My Lords, what has fallen from my noble friend is of a much less drastic description than that suggested by Lord Cawdor, as I understand him. I now understand that noble Lords opposite are prepared to deal with the Bill pretty much in the manner in which they discussed the Evicted Tenants Bill. They are prepared fairly to consider it and to propose Amendments in Committee, but not to substitute, as I understood they intended to do, an entirely new Bill, or new Bills, for this Bill. I do not wish in the least to stand in the way of the passage of this Scottish Bill, which I believe to be a useful Bill much desired by the Scottish people. I know some noble Lords will not agree with me, but I cannot help that and I am used to it. But I should like to have some understanding on this point. The Bill has been discussed for two nights on Second Reading.

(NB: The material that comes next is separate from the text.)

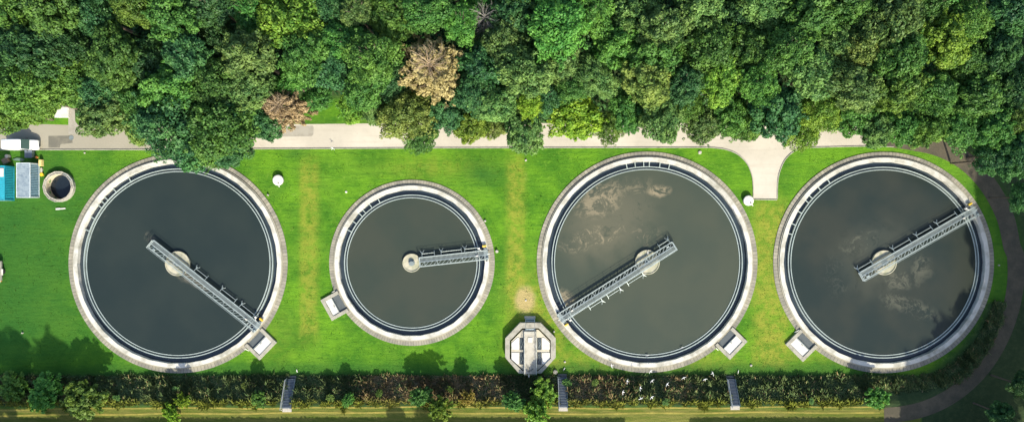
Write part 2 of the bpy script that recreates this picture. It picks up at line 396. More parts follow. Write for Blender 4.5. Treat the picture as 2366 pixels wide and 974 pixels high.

There is also the Amendment of Lord Balfour of Burleigh, a perfectly intelligible and straightforward Amendment, objecting to the Bill and which, if it were carried, would destroy the Bill. I have no objection, after the explanation which we have received, to put the Bill down for Friday next, or even earlier, if, in order not to waste time at this period of the session, you will agree that the Bill should be read at once, with a division if you like, but that the vote should be taken without further discussion. I have not yet spoken on the BIll, but I am quite ready to waive my right and to let the Second Reading be taken at once. In that case it could be put down for tomorrow or Friday, and we could enter without delay on the Committee stage.


I have no authority to bind my noble friends to complete silence when the debate on the Second Reading is resumed, but I think I may take it upon myself to say that, if the course which has just been discussed should be adopted, there is certainly not likely to be a prolonged Second Reading debate on that occasion.